Inexpensive reel-to-reel tape recorders were widely used for voice recording in the home and in schools before the advent of the Philips "compact cassette" in 1963. Cassettes quickly displaced reel-to-reel recorders for consumer use. However, the narrow tracks and slow recording speeds used in cassettes compromised fidelity. Reel-to-reel recorders continued to be used by audiophiles and professionals through the 1980s, when digital audio recording techniques began to allow the use of other types of media (such as DAT cassettes and hard disks).

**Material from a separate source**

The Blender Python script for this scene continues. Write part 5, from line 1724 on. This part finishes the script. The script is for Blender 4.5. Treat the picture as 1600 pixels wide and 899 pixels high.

The earliest reel-to-reel systems used metal wire as a medium, which is robust, but suffers from a number of problems - it takes up a lot of room on the spools, so recording time is limited; it requires a strong current to imprint the signal onto the wire; it is hard to physically cut and splice to effect an edit; the wire was easily kinked, causing dropouts. The invention of a plastic tape coated in a ferromagnetic material (initially iron oxide) solved these problems, opening up the use of tape recorders in studios. Wire is still used as a medium in black box aviation recorders, since the recorded information is more robust, and can even withstand fire to some extent.
The great advantage of tape for studios was twofold - it allowed a performance to be recorded in a more manageable form than cutting a disc directly, and it permitted a recorded performance to be edited. For the first time, audio could be manipulated as a physical entity. Tape editing is performed simply by cutting the tape at the required point, and rejoining it to another section of tape using adhesive tape. This is called a splice. Usually, the cut is made at an angle across the tape so that any 'click" or other noise introduced by the cut is spread across a few milliseconds of the recording. The use of reels to supply and collect the tape also made it very easy for editors to manually move the tape back and forth across the heads to find the exact point they wished to edit. Tape to be spliced was clamped in a special splicing block attached to the deck near the heads to hold the tape accurately while the edit was made. A skilled editor could make these edits very rapidly and accurately.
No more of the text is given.